産業構造の変化はいかんともしがたいところだと思うけど、国内で生産しなくなったのは円高の影響が大きいんじゃない?

2012年4月16日、英ロイター通信は「日本人技術者が中国で『第2の人生』を送る」と題した記事で、1980年代の勢い盛んな日本企業を支えた技術者たちが今、数千人規模で発展著しい中国に新天地を求めていると報じた。

ロイターの元記事も日本語訳されている(なんで、MSNがへんてこな抄訳を掲載したのかがなぞ。というか、ロイター通信から文句言われないのかな?)

〜前略〜
[日本からの「頭脳流出」が初めて問題になったのは約20年前。サムスン電子といった韓国企業が、日本の大手電機メーカーから多数の半導体や白物家電の技術者を引き抜いた時期だ。こうした人的資源の流出も手伝って、韓国企業はその後、世界のトップメーカーに躍り出た。

〜中略〜
アナリストらは、中国で「第二の人生」を見出した日本人技術者の多くは、日本企業に即刻、致命的な打撃を与えるほどの先端技術を有しているわけではないとの見方を示す。しかし、彼らの流出は高品質の製品を効率的に生産するノウハウを中国企業に与えることにつながり、長期的なインパクトは深刻なものになる恐れがあると警告する。
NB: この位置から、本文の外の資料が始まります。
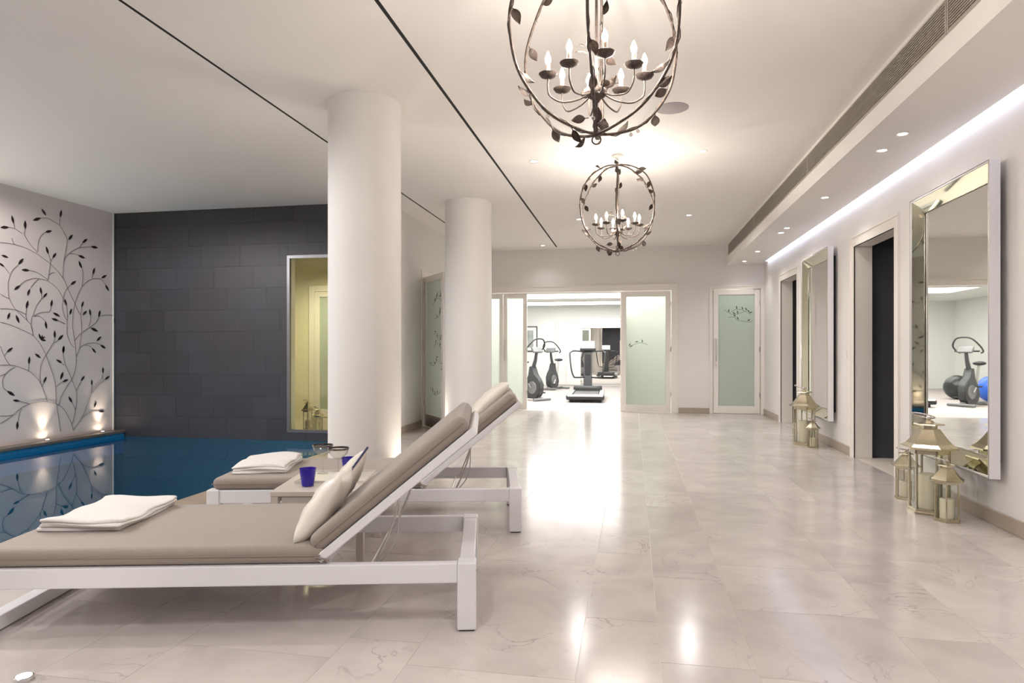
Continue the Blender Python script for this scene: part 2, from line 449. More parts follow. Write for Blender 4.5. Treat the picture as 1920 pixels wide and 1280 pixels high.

中国政府は国内企業による技術革新を奨励しているものの、専門家の間では暗記学習を重視した教育システムがその障害となっていると見る向きも多い。このため、社内で人材を育成する代わりに、そうした資質を社外から「買う」ことで当座の解決を図る中国企業が多いという実態がある。

〜中略〜

供給があり余っていることがその一因だろう。日本の人口の10分の1近くを占める数百万人の「ベビーブーム」世代は定年を迎え始めており、その中には多くの技術者も含まれる。
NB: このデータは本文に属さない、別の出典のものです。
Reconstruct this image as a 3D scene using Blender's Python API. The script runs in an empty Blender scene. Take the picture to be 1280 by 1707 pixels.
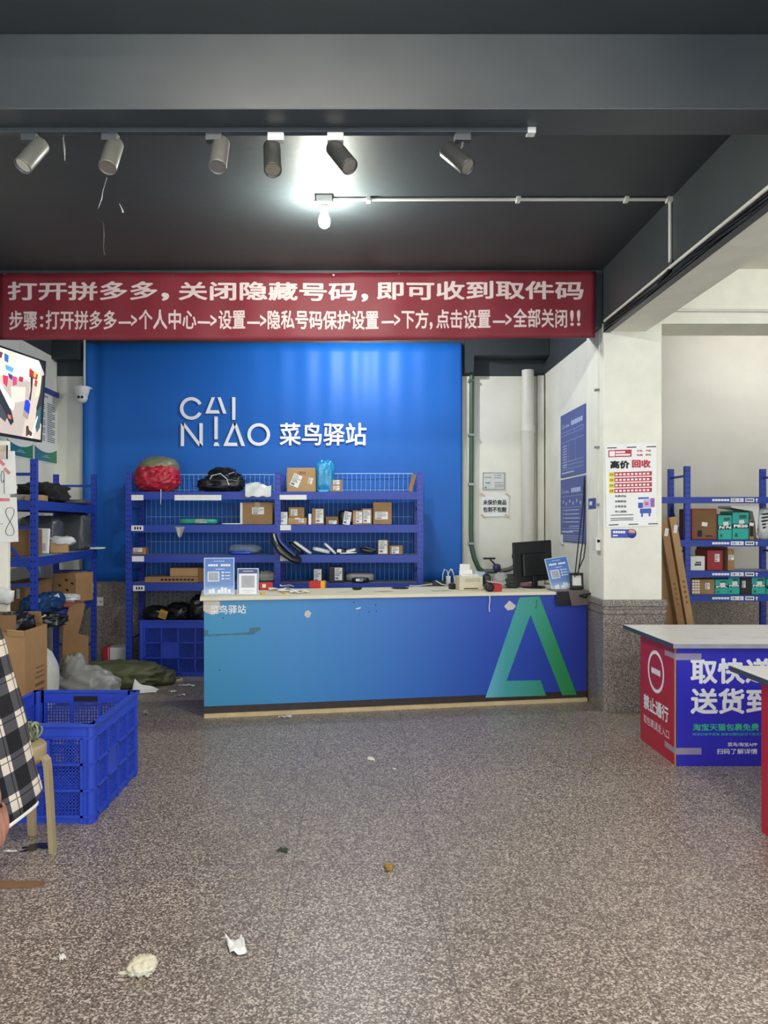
import bpy, bmesh, math, random
from mathutils import Vector, Matrix, Euler, noise
random.seed(11)
SC = bpy.context.scene
COL = SC.collection
F = 1282.0; CX = 600.0; CY = 873.0; EYE = 1.45
def P(u, v, Y): return Vector(((u-CX)*Y/F, Y, EYE-(v-CY)*Y/F))   # photo pixel at depth Y -> world point
def FL(u, v, z=0.0):                                              # photo pixel on the level z -> world point
    Y = (EYE-z)*F/(v-CY); return Vector(((u-CX)*Y/F, Y, z))
def lin(r, g, b):
    return tuple(((c/255)/12.92 if c/255 <= .04045 else ((c/255+.055)/1.055)**2.4) for c in (r, g, b)) + (1.0,)

# ------------------------------------------------------------ camera, world, exposure
cam = bpy.data.objects.new('camera', bpy.data.cameras.new('camera')); COL.objects.link(cam)
cam.location = (0, 0, EYE); cam.rotation_euler = (math.pi/2, 0, 0)
cam.data.sensor_width = 36; cam.data.lens = F/1707*36
cam.data.shift_x = 40/1707; cam.data.shift_y = 19.5/1707; cam.data.clip_start = .05
SC.camera = cam
SC.view_settings.view_transform = 'Standard'; SC.view_settings.look = 'None'
SC.view_settings.gamma = 1; SC.view_settings.use_curve_mapping = False
SC.view_settings.exposure = 0.8
W = bpy.data.worlds.new('world'); SC.world = W; W.use_nodes = True
W.node_tree.nodes['Background'].inputs[0].default_value = (.82, .90, 1.0, 1)
W.node_tree.nodes['Background'].inputs[1].default_value = 1.7      # daylight entering through the open shop front
BULB_POWER = 850.0       # emission strength of the visible LED bulb
BULB2_POWER = 880.0      # the second bulb, behind the banner
TUBE_POWER = 80.0
TUBE3_POWER = 330.0       # tubes near the entrance
TUBE2_POWER = 46.0       # tubes in the side room

# ------------------------------------------------------------ helpers
def nodes(name):
    m = bpy.data.materials.new(name); m.use_nodes = True
    nt = m.node_tree; return m, nt, nt.nodes['Principled BSDF']
def N(nt, typ, **kw):
    n = nt.nodes.new(typ)
    for k, v in kw.items(): setattr(n, k, v)
    return n
def mat(name, rgb, rough=.5, var=.10, scale=14, bump=0.0, bscale=60, metal=0.0, spec=.5, trans=0.0, alpha=1.0):
    m, nt, b = nodes(name)
    c = lin(*rgb)
    tc = N(nt, 'ShaderNodeTexCoord'); no = N(nt, 'ShaderNodeTexNoise'); no.inputs['Scale'].default_value = scale
    no.inputs['Detail'].default_value = 4
    nt.links.new(tc.outputs['Object'], no.inputs['Vector'])
    rp = N(nt, 'ShaderNodeValToRGB')
    rp.color_ramp.elements[0].position = .3; rp.color_ramp.elements[1].position = .7
    rp.color_ramp.elements[0].color = tuple(x*(1-var) for x in c[:3])+(1,)
    rp.color_ramp.elements[1].color = tuple(min(1, x*(1+var)) for x in c[:3])+(1,)
    nt.links.new(no.outputs['Fac'], rp.inputs['Fac']); nt.links.new(rp.outputs['Color'], b.inputs['Base Color'])
    b.inputs['Roughness'].default_value = rough; b.inputs['Metallic'].default_value = metal
    b.inputs['Specular IOR Level'].default_value = spec
    if trans: b.inputs['Transmission Weight'].default_value = trans
    if alpha < 1: b.inputs['Alpha'].default_value = alpha
    if bump:
        n2 = N(nt, 'ShaderNodeTexNoise'); n2.inputs['Scale'].default_value = bscale; n2.inputs['Detail'].default_value = 5
        nt.links.new(tc.outputs['Object'], n2.inputs['Vector'])
        bp = N(nt, 'ShaderNodeBump'); bp.inputs['Strength'].default_value = bump; bp.inputs['Distance'].default_value = .01
        nt.links.new(n2.outputs['Fac'], bp.inputs['Height']); nt.links.new(bp.outputs['Normal'], b.inputs['Normal'])
    return m
def emis(name, rgb, s):
    m, nt, b = nodes(name); c = lin(*rgb)
    b.inputs['Base Color'].default_value = c; b.inputs['Emission Color'].default_value = c
    b.inputs['Emission Strength'].default_value = s; return m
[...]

金銭的理由だけではない。日本での定年を迎えた後も働き続けたいという思いから、多くの技術者が中国に移り住む誘いを受け入れている。

会田さんは中国企業の簡素な会議室で一服しながら、「日本にいた時より長時間働いているが、給料は日本より今は少ない」と打ち明けた。
〜後略〜

上はリタイア間近およびリタイアした世代。でも、現役バリバリも引き抜き加速中とのこと。

〜前略〜

「リストラの嵐」が再び吹き荒れている日本の電機業界。2008年秋のリーマンショック後に1万6000人の人員削減を実施したソニーは12年度中に1万人削減に踏み切る。パナソニック三洋電機パナソニック電工の完全子会社化に伴い、10―11年度の2年間で3万人以上を削減した。再建に向けて事業選択と集中はやむを得ないが、「優秀な人材まで敵に流れることにはならないか」(業界関係者)との懸念も出ている。
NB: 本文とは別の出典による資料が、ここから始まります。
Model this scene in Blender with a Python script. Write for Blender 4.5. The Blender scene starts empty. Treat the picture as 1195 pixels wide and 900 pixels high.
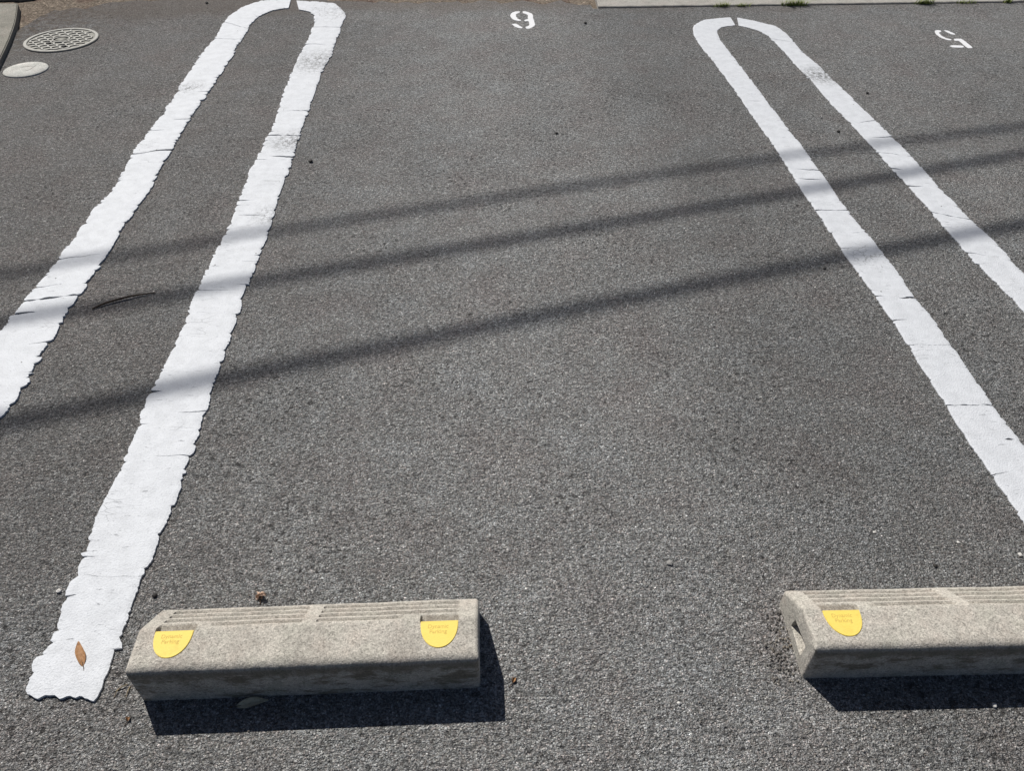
import bpy, bmesh, math, random
import numpy as np
from mathutils import Vector, noise

S = bpy.context.scene
COL = S.collection
R = math.radians
H = 1.34                      # camera height above the asphalt (m)
F, CX, CY = 900.0, 597.5, 450.0
PITCH = R(42.2)               # look-down angle
cp, sp = math.cos(PITCH), math.sin(PITCH)
ZA = 0.0                      # asphalt level


def g(px, py, z=0.0):
    """where the ray seen at that spot of the survey photo meets height z"""
    u, d = px - CX, py - CY
    down, fwd = F * sp + d * cp, F * cp - d * sp
    t = (H - z) / down
    return Vector((u * t, fwd * t, z))


# ---------------------------------------------------------------- helpers
def tag(o, label=None, cat=None, group=None, kind=None):
    if label: o['label'] = label
    if cat: o['category'] = cat
    if group: o['group'] = group
    if kind: o['kind'] = kind
    return o


def empty(name, loc, rz=0.0):
    o = bpy.data.objects.new(name, None)
    o.empty_display_size = 0.05
    COL.objects.link(o)
    o.location = loc
    o.rotation_euler = (0, 0, rz)
    return o


def mesh_obj(name, verts, faces, mat, parent=None, origin=None, smooth=False):
    if origin is not None:
        verts = [(v[0] - origin[0], v[1] - origin[1], v[2] - origin[2]) for v in verts]
    me = bpy.data.meshes.new(name)
    me.from_pydata([tuple(v) for v in verts], [], faces)
    me.validate()
    me.update()
    bm = bmesh.new(); bm.from_mesh(me)
    bmesh.ops.recalc_face_normals(bm, faces=bm.faces)
    bm.to_mesh(me); bm.free()
    if smooth:
        me.polygons.foreach_set('use_smooth', [True] * len(me.polygons))
    mats = mat if isinstance(mat, (list, tuple)) else [mat]
    for m in mats: me.materials.append(m)
    o = bpy.data.objects.new(name, me)
    COL.objects.link(o)
    if origin is not None: o.location = origin
    if parent is not None: o.parent = parent
    return o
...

先のヘッドハンターは、「その場しのぎのリストラは自らの首を絞めかねない。やむを得ず手放す技術者でも、せめてグループ内の子会社やサプライヤーに再配置するなど自社に利益を還元できる場への移籍にとどめるべきではないか」と話す。経済産業省・知的財産政策室の石塚康志室長は「今は自分たちに必要なくても、競合にとって価値ある技術を持つ人材かどうかを分析するなど、日本企業は目に見えない人的資産の棚卸をもっと緻密にすべきだ」と指摘する。

〜後略〜

ボディブローのようにデフレ&円高放置が効いてしまっているという例に見える。